Three nights after his March 4 Broadway opening in Martin McDonagh's black comedy A Behanding in Spokane, Anthony Mackie will be walking the red carpet at the Academy Awards for his starring role as Sgt. J.T. Sanborn, the calm center in a Baghdad bomb squad, in Best Picture nominee The Hurt Locker. His current Broadway role is the polar opposite: Mackie plays a small-time con artist who gets the bright idea to sell a human hand to a one-handed drifter menacingly played by Christopher Walken. Chatting with Broadway.com during previews, Mackie was understandably giddy as he talked Oscar and the fun of trading barbs with Walken, Sam Rockwell and Zoe Kazan.
So, you’re getting a day off from A Behanding in Spokane for the Oscars?
As fate would have it, we have Sunday and Monday off right after opening. So I’m going!
Fantastic! What are you wearing?
I have no idea [laughs]. I have to find a tuxedo.
Prediction time: Is Kathryn Bigelow going to win Best Director?
Most definitely. It’s about time for a woman to win, and the great thing is, I think she’s going to win not because she’s a woman but because she directed the best movie of the year.
Will The Hurt Locker win Best Picture?
I think Avatar is going to win. The Academy upped it to 10 nominees so they could get some of their big weekend no-brain movies in, right? Because the studios don’t make good movies anymore. Avatar is the poster child for no-brain movies.
How did your movie, which didn’t catch on at the box office last summer, become a front-runner at the Oscars six months later?
Word of mouth. Kathryn made a really good movie on guts, glory and $11 million. It’s true filmmaking. Everybody thinks you have to lace your pockets [with cash] to make a movie, but she put together something that’s timeless and unique and that works on all levels.
Okay, let’s talk about the play.

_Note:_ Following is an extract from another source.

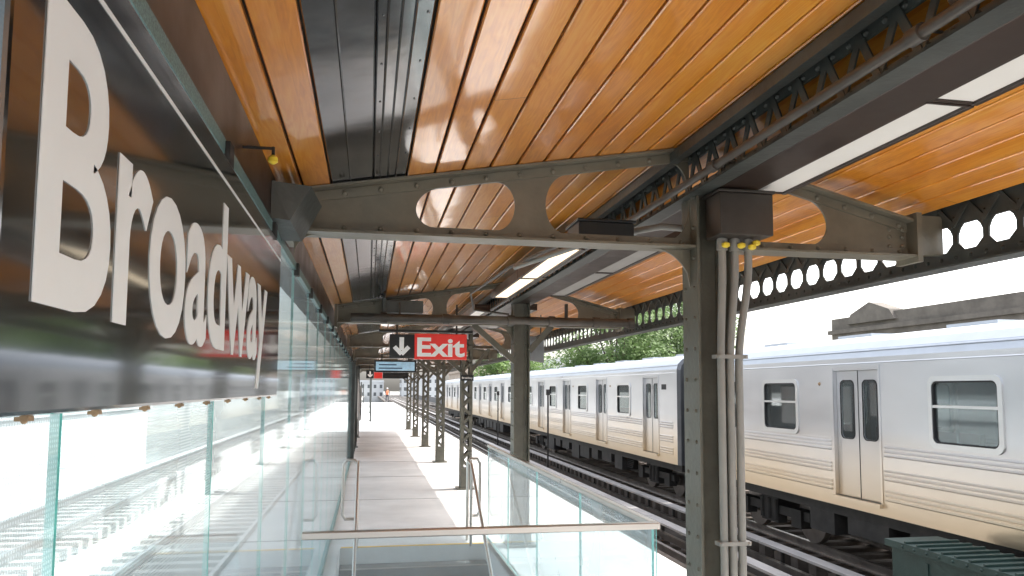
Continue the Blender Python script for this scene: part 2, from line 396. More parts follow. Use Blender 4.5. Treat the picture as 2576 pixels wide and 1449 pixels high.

What’s the most fun thing about acting onstage with Christopher Walken?
You never know what he’s going to do or how he’s going to do it, so you just try to keep up. It’s like a tennis match. Truly, it’s like going to the playground every day. It’s very fun.
A lot of the play’s humor comes from name-calling that is beyond politically incorrect. How do you feel about that?
The first day of rehearsal I brought that up, and [playwright] Martin [McDonagh] and [director] John [Crowley] were very understanding and open-minded. They told me that if I wasn’t comfortable with something, we could talk about changing it. Specifically, being a black man in the theater, you have to be very conscious of everything that’s going on around you and everything you say. But the more we worked on it, the more I realized that it wasn’t gratuitous language; it added to the story and the themes of the play.
McDonagh writes equal-opportunity insults.
Exactly. Everybody gets it! It’s interesting—the audience is overwhelmingly middle-aged white people. So when a group of Juilliard students, friends my age who are black, came, they said that the language was jarring at first. But two or three lines after that, you see why we talk the way we do. It shows how smart a writer [McDonagh] is.
Speaking of language, has anybody counted how many times you use some form of the “f” word in the play?
[Laughs.] We have a peanut jar downstairs at the theater, and everybody involved in the production wrote how many times they think I say it on a $5 bill and put it in the jar. At the end of the run, the person who is closest will win the money.
You went from that crazy production of The Bacchae in Central Park last summer [as Pentheus] to this play. What a constrast!
I like to do good plays. The thing about The Bacchae is that not too many people can say they did Shakespeare in the Park with [director] JoAnne Akalaitis. She exemplifies the type of people I want to work with in the theater. Good or bad, that play was a theatergoing experience. I think a lot of times, we go to theater and we’re left without an experience.
Other than The Hurt Locker, what movie are you proudest of?
My first movie with Spike Lee, Sucker Free City, and my very first movie, Brother to Brother—I felt like I did my best work as an actor on those two.
How interesting that you would choose two of your earliest performances.
When I read the [Brother to Brother] script, the writer/director [Rodney Evans] wanted me to play another character. He thought, “You’re not gay—you can’t play a gay character.” I’m like, “Well, being gay is based on the fact that you’re attracted to someone of the same sex. Attraction has to do with love. Everyone deserves to be loved. We experience and feel love the same way. You just happen to love penis the way I love vagina.”
I’m not sure any question or answer can top that! Best of luck in A Behanding in Spokane.
Thank you so much! Christopher and Sam and Zoe and I have an intense level of commitment to this play. I’ve never been involved in a project like this where there’s not a single weak link.